Task instructions: Quote verbatim the span of lines that begins the listing below and closes with the line containing "0.008).build('lever', M_CHROME, fa)".

Supplied information:
_____

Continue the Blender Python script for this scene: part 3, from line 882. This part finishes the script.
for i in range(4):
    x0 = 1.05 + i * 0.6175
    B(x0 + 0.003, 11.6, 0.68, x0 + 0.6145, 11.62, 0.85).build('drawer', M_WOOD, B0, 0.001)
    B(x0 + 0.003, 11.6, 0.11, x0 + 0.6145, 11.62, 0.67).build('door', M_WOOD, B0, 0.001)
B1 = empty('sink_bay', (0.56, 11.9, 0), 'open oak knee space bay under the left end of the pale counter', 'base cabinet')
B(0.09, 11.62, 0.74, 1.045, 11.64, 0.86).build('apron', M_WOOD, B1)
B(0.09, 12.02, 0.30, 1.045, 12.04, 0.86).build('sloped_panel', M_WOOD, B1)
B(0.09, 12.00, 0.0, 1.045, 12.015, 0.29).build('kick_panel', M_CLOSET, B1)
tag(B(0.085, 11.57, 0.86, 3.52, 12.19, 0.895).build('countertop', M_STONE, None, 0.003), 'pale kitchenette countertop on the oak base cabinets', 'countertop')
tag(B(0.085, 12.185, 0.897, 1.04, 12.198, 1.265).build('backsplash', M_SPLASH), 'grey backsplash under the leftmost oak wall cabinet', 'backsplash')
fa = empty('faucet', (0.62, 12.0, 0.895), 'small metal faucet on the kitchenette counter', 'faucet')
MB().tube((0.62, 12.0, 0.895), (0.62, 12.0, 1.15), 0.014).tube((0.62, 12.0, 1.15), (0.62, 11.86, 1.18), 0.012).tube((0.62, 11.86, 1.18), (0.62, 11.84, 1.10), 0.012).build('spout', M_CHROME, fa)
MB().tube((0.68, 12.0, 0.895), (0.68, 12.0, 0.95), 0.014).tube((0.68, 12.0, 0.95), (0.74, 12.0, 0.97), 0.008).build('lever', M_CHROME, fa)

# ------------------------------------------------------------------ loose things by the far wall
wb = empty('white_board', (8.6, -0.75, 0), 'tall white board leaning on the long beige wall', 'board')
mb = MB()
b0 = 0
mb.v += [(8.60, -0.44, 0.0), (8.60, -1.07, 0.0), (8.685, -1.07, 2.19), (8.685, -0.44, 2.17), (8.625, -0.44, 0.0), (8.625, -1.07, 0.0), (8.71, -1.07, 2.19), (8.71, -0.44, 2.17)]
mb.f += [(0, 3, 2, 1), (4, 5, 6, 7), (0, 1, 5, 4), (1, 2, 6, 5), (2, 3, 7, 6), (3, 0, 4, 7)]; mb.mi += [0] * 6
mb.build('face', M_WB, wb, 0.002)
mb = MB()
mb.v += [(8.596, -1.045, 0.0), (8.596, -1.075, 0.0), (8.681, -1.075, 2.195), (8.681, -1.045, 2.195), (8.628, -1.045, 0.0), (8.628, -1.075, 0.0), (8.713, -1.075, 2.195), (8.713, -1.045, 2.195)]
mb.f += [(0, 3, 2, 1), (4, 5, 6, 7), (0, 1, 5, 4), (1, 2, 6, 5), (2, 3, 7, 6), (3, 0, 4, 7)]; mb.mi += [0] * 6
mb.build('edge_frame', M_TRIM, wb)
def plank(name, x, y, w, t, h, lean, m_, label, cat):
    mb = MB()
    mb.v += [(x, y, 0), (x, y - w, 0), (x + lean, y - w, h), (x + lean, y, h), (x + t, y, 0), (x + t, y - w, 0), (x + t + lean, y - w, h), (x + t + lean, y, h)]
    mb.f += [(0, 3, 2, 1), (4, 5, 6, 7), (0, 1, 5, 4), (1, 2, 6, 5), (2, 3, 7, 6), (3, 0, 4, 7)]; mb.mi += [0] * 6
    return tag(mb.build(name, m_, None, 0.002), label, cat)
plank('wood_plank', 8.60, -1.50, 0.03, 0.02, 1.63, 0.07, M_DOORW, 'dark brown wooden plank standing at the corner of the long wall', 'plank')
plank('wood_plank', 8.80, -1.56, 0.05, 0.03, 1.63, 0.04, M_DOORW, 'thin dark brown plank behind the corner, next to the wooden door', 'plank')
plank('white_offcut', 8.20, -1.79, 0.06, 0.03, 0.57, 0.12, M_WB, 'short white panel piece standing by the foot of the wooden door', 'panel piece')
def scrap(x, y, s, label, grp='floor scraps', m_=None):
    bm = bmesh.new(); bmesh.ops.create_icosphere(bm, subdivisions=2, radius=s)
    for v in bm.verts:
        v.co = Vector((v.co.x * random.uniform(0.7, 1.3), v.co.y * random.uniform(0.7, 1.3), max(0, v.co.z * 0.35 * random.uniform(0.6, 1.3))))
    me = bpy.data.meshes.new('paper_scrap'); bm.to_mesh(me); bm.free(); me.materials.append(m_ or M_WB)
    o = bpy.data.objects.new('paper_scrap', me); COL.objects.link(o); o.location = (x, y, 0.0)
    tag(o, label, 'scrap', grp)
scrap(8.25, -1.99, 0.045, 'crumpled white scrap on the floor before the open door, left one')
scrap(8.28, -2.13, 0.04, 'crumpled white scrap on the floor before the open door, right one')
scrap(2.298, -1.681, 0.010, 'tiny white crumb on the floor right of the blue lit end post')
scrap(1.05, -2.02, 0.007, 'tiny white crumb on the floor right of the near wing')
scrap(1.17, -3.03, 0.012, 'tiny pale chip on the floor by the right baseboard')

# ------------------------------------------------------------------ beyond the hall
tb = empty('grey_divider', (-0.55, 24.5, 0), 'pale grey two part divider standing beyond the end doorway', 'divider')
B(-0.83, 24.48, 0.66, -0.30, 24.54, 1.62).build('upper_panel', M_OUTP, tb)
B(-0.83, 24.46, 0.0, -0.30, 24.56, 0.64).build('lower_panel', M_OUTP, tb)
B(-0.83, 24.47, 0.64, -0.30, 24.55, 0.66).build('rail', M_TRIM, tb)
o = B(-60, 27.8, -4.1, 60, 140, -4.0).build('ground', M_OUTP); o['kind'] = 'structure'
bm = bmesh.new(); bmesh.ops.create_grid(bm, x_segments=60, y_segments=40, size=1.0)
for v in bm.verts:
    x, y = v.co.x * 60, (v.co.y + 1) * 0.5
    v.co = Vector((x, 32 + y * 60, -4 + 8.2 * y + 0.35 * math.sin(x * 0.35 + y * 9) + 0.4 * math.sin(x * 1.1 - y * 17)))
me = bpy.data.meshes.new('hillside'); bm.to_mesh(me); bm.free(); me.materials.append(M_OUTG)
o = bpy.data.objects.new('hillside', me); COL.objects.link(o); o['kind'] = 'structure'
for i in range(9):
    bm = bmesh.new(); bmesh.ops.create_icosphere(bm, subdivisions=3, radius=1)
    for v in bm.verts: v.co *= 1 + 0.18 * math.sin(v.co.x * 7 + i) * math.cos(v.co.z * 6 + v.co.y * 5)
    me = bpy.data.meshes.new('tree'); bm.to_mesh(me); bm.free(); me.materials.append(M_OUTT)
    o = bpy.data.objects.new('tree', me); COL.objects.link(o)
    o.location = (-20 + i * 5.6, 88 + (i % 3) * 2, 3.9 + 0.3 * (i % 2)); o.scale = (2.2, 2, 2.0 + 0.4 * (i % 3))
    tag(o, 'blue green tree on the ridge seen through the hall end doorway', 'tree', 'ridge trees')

_____

Response to the exercise:
Continue the Blender Python script for this scene: part 3, from line 882. This part finishes the script.
for i in range(4):
    x0 = 1.05 + i * 0.6175
    B(x0 + 0.003, 11.6, 0.68, x0 + 0.6145, 11.62, 0.85).build('drawer', M_WOOD, B0, 0.001)
    B(x0 + 0.003, 11.6, 0.11, x0 + 0.6145, 11.62, 0.67).build('door', M_WOOD, B0, 0.001)
B1 = empty('sink_bay', (0.56, 11.9, 0), 'open oak knee space bay under the left end of the pale counter', 'base cabinet')
B(0.09, 11.62, 0.74, 1.045, 11.64, 0.86).build('apron', M_WOOD, B1)
B(0.09, 12.02, 0.30, 1.045, 12.04, 0.86).build('sloped_panel', M_WOOD, B1)
B(0.09, 12.00, 0.0, 1.045, 12.015, 0.29).build('kick_panel', M_CLOSET, B1)
tag(B(0.085, 11.57, 0.86, 3.52, 12.19, 0.895).build('countertop', M_STONE, None, 0.003), 'pale kitchenette countertop on the oak base cabinets', 'countertop')
tag(B(0.085, 12.185, 0.897, 1.04, 12.198, 1.265).build('backsplash', M_SPLASH), 'grey backsplash under the leftmost oak wall cabinet', 'backsplash')
fa = empty('faucet', (0.62, 12.0, 0.895), 'small metal faucet on the kitchenette counter', 'faucet')
MB().tube((0.62, 12.0, 0.895), (0.62, 12.0, 1.15), 0.014).tube((0.62, 12.0, 1.15), (0.62, 11.86, 1.18), 0.012).tube((0.62, 11.86, 1.18), (0.62, 11.84, 1.10), 0.012).build('spout', M_CHROME, fa)
MB().tube((0.68, 12.0, 0.895), (0.68, 12.0, 0.95), 0.014).tube((0.68, 12.0, 0.95), (0.74, 12.0, 0.97), 0.008).build('lever', M_CHROME, fa)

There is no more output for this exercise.